The Problem
My parents (on a Mac) can’t use Mailspring, because they often attach photos to their emails, and Mailspring has no way to automatically resize those images, to get down to a sensible filesize for sending.
Mailspring already refuses to send more than 25 MB of attachments. If you hit this limit, Mailspring can do nothing to help you get your attached images below the limit. But even when you’re below the limit, emails with just a handful of 5–6 MB attachments will be slow to send and receive.
Proposed Solution
Apple’s Mail.app gets a lot of things wrong, but one thing it gets right is this banner which appears when you attach at least one image to your email:
The banner shows the current total size of all attachments, and a select box through which you can reduce the filesize. The options are “Small”, “Medium”, “Large”, and “Actual size”. Choosing anything other than “Actual size” resamples your images, to reduce both their dimensions and their filesize. The total size readout updates in real time, so you know whether your email is small enough to send yet.
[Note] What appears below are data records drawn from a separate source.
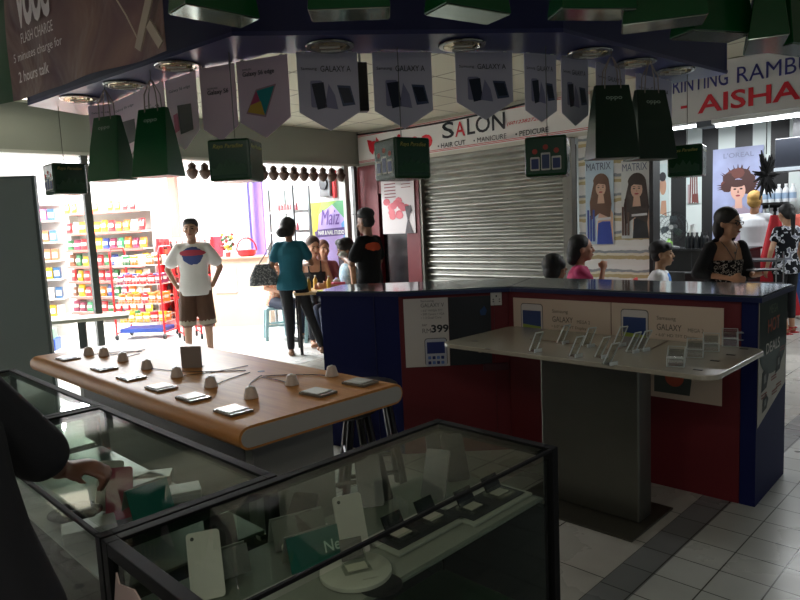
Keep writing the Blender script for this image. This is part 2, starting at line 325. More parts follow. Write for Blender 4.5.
# posters of the counter
SKYP=[mat('22386a',.5),mat('8a9a3a',.5),mat('2c5a48',.5),mat('55749a',.5)]
PAPER=mat('c9b5a0',.6); PAPERW=mat('cfcac4',.6); THIN=mat('4a4340',.7)
def galaxy(p,q,u0,z0,w,h,label,lines,phone='left'):
    o,r,l=face_frame(p,q); n=Vector((math.sin(r),-math.cos(r),0)); d=Vector((math.cos(r),math.sin(r),0))
    t=thing('poster',label,'poster',o+d*u0+n*.004,r)
    m=MB(); m.bx(0,w,-.001,.002,z0,z0+h); m.build('sheet',PAPER,t)
    if phone=='left':
        m=MB(); x0=.06;pw=.15;ph=.29;zt=z0+h-.035
        m.flat(rrect(x0-.004,x0+pw+.004,zt-ph-.004,zt+.004,.02),-.0015,.001,0); m.flat(rrect(x0,x0+pw,zt-ph,zt,.018),-.0025,.001,1)
        xs0,xs1,zb,zz=x0+.01,x0+pw-.01,zt-ph+.035,zt-.04
        H=zz-zb
        m.flat([(xs0,zb),(xs1,zb),(xs1,zb+H*.3),(xs0,zb+H*.3)],-.0035,.001,4); m.flat([(xs0,zb+H*.3),(xs1,zb+H*.3),(xs1,zb+H*.55),(xs0,zb+H*.6)],-.0035,.001,3); m.flat([(xs0,zb+H*.6),(xs1,zb+H*.55),(xs1,zz),(xs0,zz)],-.0035,.001,2)
        m.build('phone_picture',[THIN,mat('c8c2bc',.4),SKYP[0],SKYP[1],SKYP[2]],t)
    for s,x,z,hh,ww,b in lines: text(s,ww,hh,mat('554c48',.7),t,(x,-.001,z0+z),bold=b)
    return t
L1=[('Samsung',.29,.215,.026,.115,0),('GALAXY',.29,.165,.034,.15,.004),('MEGA 2',.455,.165,.02,.09,0),('• 6.0" HD TFT Display',.285,.125,.022,.25,0),('• 8MP Camera + 2.1MP',.285,.09,.022,.27,0),('• 1.5GHz Quad Core Processor',.285,.055,.022,.33,0)]
galaxy(C_,D_,.045,CT-.372,.655,.30,'tan phone poster on the long counter, the left one beside the power socket',[(s,x-.01,z+.0,h,w*.92,b) for s,x,z,h,w,b in L1])
galaxy(C_,D_,.705,CT-.372,.60,.30,'tan phone poster on the long counter, the right one by the bare red panel',[(s,x-.03,z,h,w*.88,b) for s,x,z,h,w,b in L1])
# lower posters under the white table
o,r,l=face_frame(C_,D_)
dC=Vector((math.cos(r),math.sin(r),0)); nC=Vector((math.sin(r),-math.cos(r),0))
t=thing('poster','pale poster low on the long counter below the right end of the white table','poster',o+dC*.70+nC*.004,r)
m=MB(); m.bx(0,.60,-.001,.002,.50,.72); m.build('sheet',PAPER,t)
m=MB(); m.flat([(.25,.53),(.44,.53),(.46,.72),(.25,.72)],-.002,.001,0); m.flat(ov(.36,.62,.05,.05),-.003,.001,1); m.flat(ov(.33,.64,.03,.02),-.004,.001,2); m.build('printed_picture',[mat('4a5048',.6),mat('b5543a',.6),mat('c9a040',.6)],t)
t=thing('poster','small pale notice low on the long counter at the inner corner under the white table','poster',o+dC*.03+nC*.004,r)
m=MB(); m.bx(0,.20,-.001,.002,.655,.735); m.build('sheet',PAPER,t)
# RM399 poster on the middle section, black half at right
t=thing('poster','white price poster RM399 with a phone picture on the red counter section','poster',(B_.x+.03,B_.y-.004,0),0)
m=MB(); m.bx(0,.285,-.001,.002,CT-.50,CT-.055); m.build('sheet',PAPERW,t)
for s,x,z,h,w,b in (('Samsung',.11,.998,.017,.085,0),('GALAXY V',.11,.967,.026,.15,.004),('• 4.0" WVGA TFT',.11,.938,.015,.14,0),('• 3MP Camera + VGA',.11,.915,.015,.15,0),('• 1.2 Dual Core',.11,.892,.015,.13,0),('RRP',.115,.845,.014,.03,.01),('RM',.115,.80,.03,.055,.005)): text(s,w,h,mat('6b6766',.7),t,(x,-.001,z),bold=b)
text('399',.112,.052,mat('26282e',.6),t,(.172,-.001,.80),bold=.03)
m=MB(); m.flat(rrect(.125,.27,.585,.765,.018),-.002,.001,0); m.flat(rrect(.129,.266,.582,.761,.016),-.003,.001,1); m.flat([(.14,.665),(.255,.665),(.255,.74),(.14,.74)],-.004,.001,2)
for i in range(4):
    for j in range(2): m.flat(rrect(.145+i*.028,.165+i*.028,.595+j*.033,.615+j*.033,.004),-.004,.001,2+(i+j)%2)
m.build('phone_picture',[THIN,mat('b9bcc8',.4),mat('1c2c70',.5),mat('5b78b8',.5)],t)
t=thing('poster','dark blank poster beside the RM399 price poster','poster',(B_.x+.318,B_.y-.004,0),0)
m=MB(); m.bx(0,.27,-.001,.002,CT-.50,CT-.055); m.build('sheet',mat('15181c',.35),t)
m=MB(); m.flat([(.20,.93),(.23,.96),(.245,.93),(.235,.90),(.205,.90)],-.002,.001); m.build('printed_mark',mat('163c6a',.5),t)
# HOT DEALS poster on the blue end
o,r,l=face_frame(D_,E_)
t=thing('poster','long HOT DEALS poster with green top and phone pictures on the blue counter end','poster',Vector(o)+Vector((math.sin(r),-math.cos(r),0))*.004,r)
m=MB(); m.mi=0; m.flat([(.01,.41),(.53,.54),(.54,1.04),(.01,1.04)],-.001,.003,0)
m.flat([(.01,1.04)]+[(.27+.26*math.cos(e),.80+.14*math.sin(e)*1.1) for e in [PI+PI*i/14 for i in range(15)]]+[(.54,1.04)],-.003,.001,1)
m.flat([(.01,.80),(.53,.80),(.54,1.04),(.01,1.04)],-.003,.001,1)
for x,z,w,h in ((.06,.58,.13,.12),(.32,.63,.12,.11),(.08,.47,.11,.09)):
    m.flat([(x,z),(x+w*.7,z+.01),(x+w,z+h*.6),(x+w*.6,z+h),(x+w*.1,z+h*.8)],-.003,.001,2); m.flat([(x+w*.3,z+h*.3),(x+w*.6,z+h*.35),(x+w*.6,z+h*.7),(x+w*.3,z+h*.65)],-.004,.001,3)
for x,z in ((.24,.62),(.26,.54),(.06,.56),(.34,.56),(.40,.75)):
    for k in range(2): m.flat([(x,z-k*.015),(x+.1,z-k*.015),(x+.1,z-k*.015+.006),(x,z-k*.015+.006)],-.003,.001,4)
m.build('sheet',[mat('b9b4a8',.6),mat('173222',.5),mat('2c302c',.6),mat('7a7d78',.6),mat('8a4a40',.6)],t)
text('MEGA',.16,.045,mat('6a7a60',.6),t,(.17,-.004,.965),bold=.01); text('HOT',.22,.07,mat('a04a28',.6),t,(.15,-.004,.87),bold=.01); text('DEALS',.26,.055,mat('c8c6bc',.6),t,(.12,-.004,.765),bold=.01)
# things lying on the counter
# ================================================================== canopy above
CZ=2.4
I=[(-2.42,4.53),(-.72,3.17),(.86,3.36),(2.25,4.54)]; OU=[(-2.24,4.98),(-.62,3.50),(.75,3.74),(1.97,4.80)]
t=thing('kiosk_canopy','dark blue angled canopy with downlights, built over the phone kiosk','canopy',(0,0,0))
m=MB(); m.poly(I+OU[::-1],CZ,CZ+.02); m.build('soffit',mat('272d62',.3),t)
m=MB()
for i in range(3):
    a=Vector(I[i]);b=Vector(I[i+1]);n=(b-a).normalized();n=Vector((-n.y,n.x))*.03
    m.poly([tuple(a),tuple(b),tuple(b+n),tuple(a+n)],CZ+.0201,CEIL-.02)
m.build('inner_fascia',mat('0a1148',.5),t)
m=MB()
for i in range(3):
    a=Vector(OU[i]);b=Vector(OU[i+1]);n=(b-a).normalized();n=Vector((n.y,-n.x))*.03
    m.poly([tuple(a),tuple(b),tuple(b+n),tuple(a+n)],CZ+.0201,CZ+.12)
m.build('outer_fascia',mat('0f1748',.5),t)
m=MB(); m.poly([I[3],OU[3],(OU[3][0]-.02,OU[3][1]-.02),(I[3][0]-.02,I[3][1]-.02)],CZ+.0201,CEIL-.02); m.poly([I[0],OU[0],(OU[0][0]+.02,OU[0][1]-.02),(I[0][0]+.02,I[0][1]-.02)],CZ+.0201,CZ+.12); m.build('end_cap',mat('0f1a55',.5),t)
# recessed downlights
V_=Vector
def downlight(label,x,y):
    t=thing('downlight',label,'downlight',(x,y,CZ),0,'round recessed downlights in the canopy')
    m=MB(); m.lathe([(.095,-.001),(.118,-.001),(.122,-.006),(.118,-.012),(.098,-.012),(.095,-.001)],n=28); m.build('trim_ring',mat('a0a09c',.25,.9),t,True)
    m=MB(); rnd=random.Random(4); rs=[]
    for k,r in enumerate((.095,.075,.055,.035,.012)): rs.append([V_((r*math.cos(2*PI*i/16+.2*k),r*math.sin(2*PI*i/16+.2*k),-.003-rnd.random()*.012)) for i in range(16)])
    m.loft(rs); m.build('reflector',mat('c8b890',.12,.95),t)
    m=MB(); 
    for k in (-1,1): m.cyl((-.05,.03*k,-.019),(.05,.03*k,-.019),.005,n=8)
    m.build('lamp_tubes',mat('e8e4da',.3),t)
DL=[(80,98,'at the far left end of the canopy'),(125,84,'third from the bend on the left wing, behind the green bags'),(178,65,'on the left wing nearest the purple banner tip'),(330,45,'left one of the two on the middle section'),(462,44,'right one of the two on the middle section'),(590,52,'at the right bend of the canopy'),(635,62,'middle of the three on the right wing'),(675,70,'outermost on the right wing')]
for x,y,n in DL: p=G(x,y,CZ); downlight('round recessed downlight '+n,p.x,p.y)
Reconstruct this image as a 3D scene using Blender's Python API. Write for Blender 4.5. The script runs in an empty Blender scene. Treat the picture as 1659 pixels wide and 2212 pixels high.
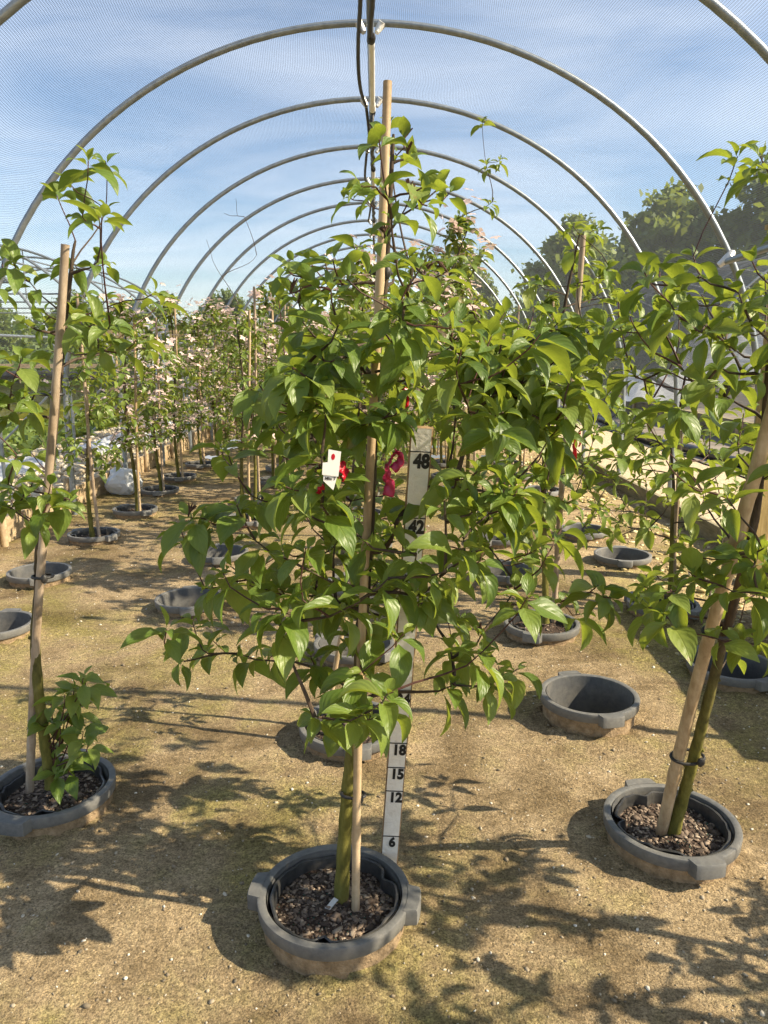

I’d expect Mailspring to have a similar UI element, somewhere in the composer, that appears when you’ve attached 1 or more images to an email, that shows the current total filesize of all images, and gives you a way to reduce the filesize to something sensible.
Alternative Solutions
Right now, the only way for them to attach sensibly-sized photos to their emails in Mailspring, is to open the images in Preview, resize them there, save or export copies, then attach those pre-resized images in Mailspring. This just isn’t viable for them, it’s too complicated.
I’ve considered maybe setting up an Automator action that could automate the resizing, but honestly, keeping attachments down to a sensible size feels like a feature the email client should just have, not something you should need to work around.
Context
Note this is not the same as this feature request for WYSIWYG draggable image resizing in the composer. I’m expecting just one or two pre-defined options for downsampling factors, with no control over exact dimensions.